Tel n’est pas en revanche le cas des participants aux commissions institutionnelles, du type des Comités locaux d’information (CLI) et des Commissions locales d’information et de surveillance (CLIS). Les membres de ces commissions sont désignés non pas pour débattre d’un projet, mais pour accompagner le fonctionnement, grâce à l’information dispensée, d’un site ou d’une installation généralement dangereux. On sort ici du débat public stricto sensu.
Les panels de citoyens, qu’il s’agisse des panels des conférences de consensus ou de cercles plus informels, sont composés d’un nombre restreint d’individus, désignés au terme d’une procédure de sélection. En France, le choix de la quinzaine de citoyens incombe à un institut de sondage, sur la base d’un cahier des charges. Ces groupes délibèrent sur une question d’intérêt général dont la solution ne semble pas s’imposer a priori. Les propositions finales n’ont pas grand chose à voir avec ce que chaque citoyen participant pouvait penser auparavant. Elles sont le fruit d’une information préalable de grande qualité, le plus souvent assez lourde, et d’une délibération collective ; une délibération au sens propre, le panel étant contraint par la procédure de prendre en compte les points de vue contradictoires possibles.

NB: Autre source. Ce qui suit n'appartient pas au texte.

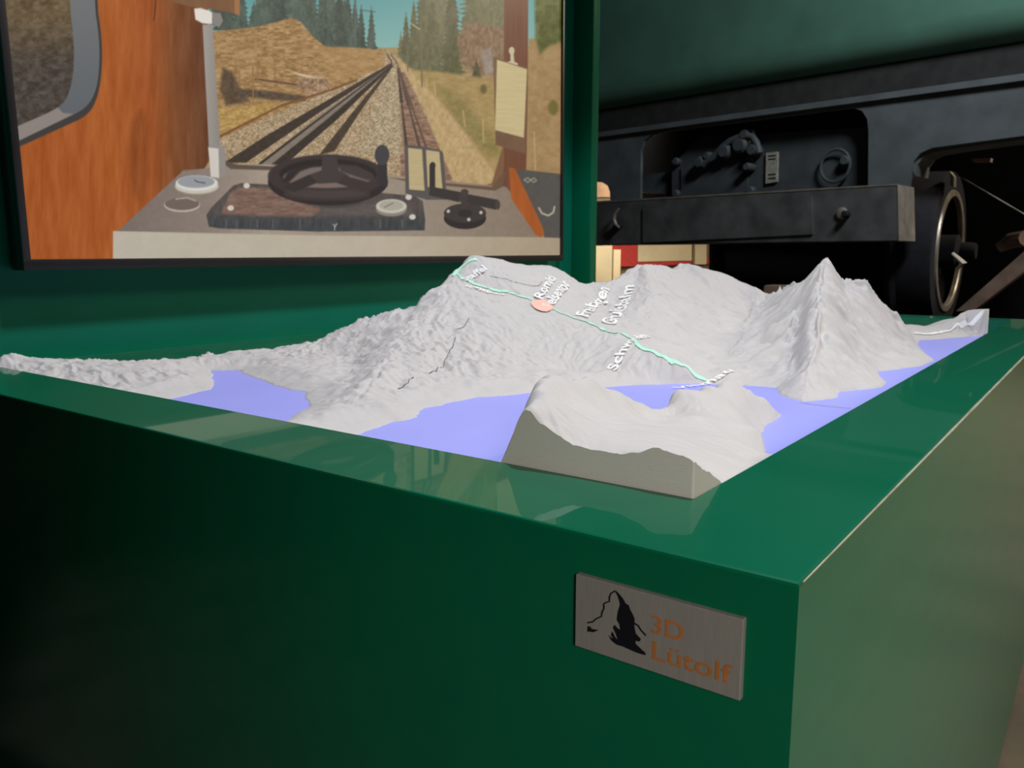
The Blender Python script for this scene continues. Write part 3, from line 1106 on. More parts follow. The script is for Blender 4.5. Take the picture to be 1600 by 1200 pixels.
for i, (c_, t_, b_, h_) in enumerate([(352, -90, 45, 26), (378, -30, 48, 18), (398, 5, 50, 14), (425, -70, 60, 26), (450, -90, 62, 24), (470, -60, 70, 20), (490, -20, 75, 20), (505, -40, 72, 16), (522, -15, 74, 18),
                                       (532, -30, 75, 18), (515, -55, 74, 18), (485, -50, 74, 22), (460, -40, 66, 26), (410, -40, 52, 22), (545, -6, 75, 16), (540, -2, 75, 16), (556, 2, 74, 14), (566, 10, 74, 11), (582, 12, 75, 10), (510, 20, 74, 20), (440, 0, 64, 30), (535, 22, 74, 16)]):
    g = 0.9 + 0.25 * random.random()
    conifer(c_, t_, b_, h_, (78 * g, 88 * g, 78 * g), 100 + i)
for i, (c_, t_, b_, h_) in enumerate([(628, 52, 90, 8), (636, 22, 98, 12), (648, 5, 104, 15), (664, -80, 112, 24), (690, -120, 116, 30), (708, -60, 120, 22), (676, -20, 118, 20), (745, -140, 70, 34), (780, -90, 75, 30), (765, -60, 70, 30)]):
    g = 0.95 + 0.25 * random.random()
    conifer(c_, t_, b_, h_, (100 * g, 97 * g, 70 * g), 150 + i)
fill([(716, 60), (728, 38), (745, 34), (770, 40), (792, 45), (792, 110), (770, 118), (745, 115), (722, 100)], (134, 108, 82), soft=3, noise=grain(26, 4, 6, 41))
fill([(752, 80), (768, 74), (776, 110), (760, 118)], (150, 135, 120), soft=3, noise=grain(20, 4, 5, 42))
conifer(712, 62, 122, 15, (92, 90, 58), 171)
conifer(746, 95, 120, 10, (84, 80, 54), 172)
# meadow right of the line
fill([(632, 108), (690, 112), (760, 122), (1000, 75), (1000, 330), (790, 300), (720, 215), (665, 150)], (163, 138, 88), soft=3, noise=grain(16, 10, 5, 51))
fill([(680, 130), (720, 150), (775, 215), (790, 245), (760, 240), (715, 195)], (140, 124, 74), soft=6, noise=grain(14, 8, 6, 52))
fill([(828, 60), (1000, 55), (1000, 330), (822, 290)], (160, 130, 88), soft=2, noise=grain(14, 10, 8, 53))
fill([(836, -60), (900, -60), (900, 62), (862, 70), (845, 84), (838, 60)], (88, 92, 42), soft=3, noise=grain(26, 9, 9, 54))
ell(866, 168, 8, 12, (110, 100, 50), soft=2.5)
ell(757, 139, 5, 7, (104, 92, 52), soft=2)
# left hill of dry grass
fill([(300, 52), (340, 48), (400, 42), (440, 32), (456, 27), (472, 34), (492, 58), (512, 74), (540, 73), (580, 76), (600, 82), (610, 96), (600, 108), (560, 124), (515, 143), (470, 160), (420, 185), (330, 230), (300, 235)],
     (160, 126, 82), noise=grain(46, 9, 3.2, 61, 4))
fill([(345, 140), (350, 105), (364, 112), (378, 138), (392, 158), (355, 165)], (92, 74, 56), soft=3, noise=grain(20, 6, 6, 62))
fill([(375, 138), (425, 142), (480, 150), (478, 158), (430, 156), (378, 150)], (88, 72, 56), soft=2, noise=grain(18, 5, 3, 63))
fill([(342, 170), (420, 160), (440, 165), (345, 212)], (176, 142, 84), soft=2, noise=grain(36, 6, 3, 64))
fill([(500, 72), (575, 76), (604, 90), (596, 105), (520, 130), (510, 100)], (165, 130, 84), soft=3, noise=grain(24, 9, 4, 65))
fill([(452, 110), (490, 119), (513, 122), (510, 127), (470, 118)], (206, 184, 156), soft=1)
line([(400, 123), (478, 134)], 3, (96, 72, 58))
for x_, a_, b_ in ((397, 102, 162), (404, 100, 128), (431, 92, 125), (376, 110, 137)):
    line([(x_, a_), (x_, b_)], 2, (140, 112, 74))
fill([(462, 122), (512, 122), (518, 140), (490, 150), (470, 140)], (150, 120, 92), soft=2, noise=grain(50, 4, 4, 66))
# verge
fill([(612, 84), (626, 90), (640, 105), (690, 160), (735, 215), (795, 300), (700, 300), (660, 200), (628, 112)], (184, 156, 110), soft=3, noise=grain(20, 4, 6, 67))
# ballast
ball = grain(46, 2.6, 1.9, 71, 2)
fill([(604, 86), (617, 86), (628, 104), (664, 170), (712, 300), (330, 300), (335, 222), (430, 178), (520, 141), (602, 103)], (166, 143, 112), noise=ball)
fill([(624, 112), (634, 112), (675, 200), (715, 295), (628, 295)], (138, 108, 88), soft=2, noise=grain(34, 8, 2.2, 72, 2))
fill([(610, 108), (622, 108), (632, 240), (560, 240)], (168, 150, 120), soft=5, noise=ball)
line([(345, 213), (440, 165), (520, 140), (560, 124)], (4, 3), (120, 82, 52))
dk = grain(10, 6, 3, 73)
fill([(613, 98), (614, 101), (500, 176), (386, 254), (352, 254), (420, 210), (500, 164)], (62, 52, 44), noise=dk)
fill([(614, 99), (614.5, 102), (520, 182), (428, 258), (404, 258), (500, 180)], (128, 116, 104), noise=dk)
fill([(614, 100), (615, 103), (530, 185), (446, 258), (424, 258), (515, 184)], (58, 49, 42), noise=dk)
line([(613, 100), (406, 257)], (1.2, 4), (54, 46, 40))
fill([(614, 101), (616, 103), (570, 166), (524, 236), (500, 242), (555, 172)], (70, 58, 46), noise=dk)
line([(606, 84), (613, 96), (614, 100)], 2.5, (96, 78, 60))
line([(612, 84), (623, 100), (625, 108)], 2, (110, 88, 70))
line([(623, 106), (629, 160), (637, 232)], (2, 5), (74, 60, 54))
line([(625, 108), (640, 165), (658, 232)], (2, 5), (88, 70, 62))
line([(625, 106), (645, 165), (668, 232)], (1.5, 4), (98, 78, 68))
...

La démocratie participative n’a pour vocation ni de dédoubler et de parasiter la démocratie représentative, ni de s’y substituer. Sa légitimité tient à ce qu’elle peut apporter au processus de prise de décision publique. Cet apport varie en fonction de la procédure et du niveau en cause, local ou national. Sur de grands sujets de société, les conférences de citoyens contribuent à éclairer l’intérêt général. Les conférences échappent au prisme partisan consubstantiel à la vie parlementaire ; elles débouchent sur des recommandations argumentées et contribuent ainsi à introduire de la rationalité en amont de la décision publique ; elles y parviendraient plus encore si leur commanditaire politique était contraint de répondre à leurs recommandations, quitte à contre-argumenter. La démocratie participative ne s’oppose donc pas à la démocratie représentative, elle en conforte au contraire l’exercice en l’éclairant à l’amont. Elle n’a d’autre dessein que de permettre aux élus de décider en meilleure connaissance de cause.
Il y a donc mieux et plus à attendre de la démocratie participative que ces jurys de citoyens censés surveiller le travail des élus : permettre à ces mêmes élus de mieux travailler.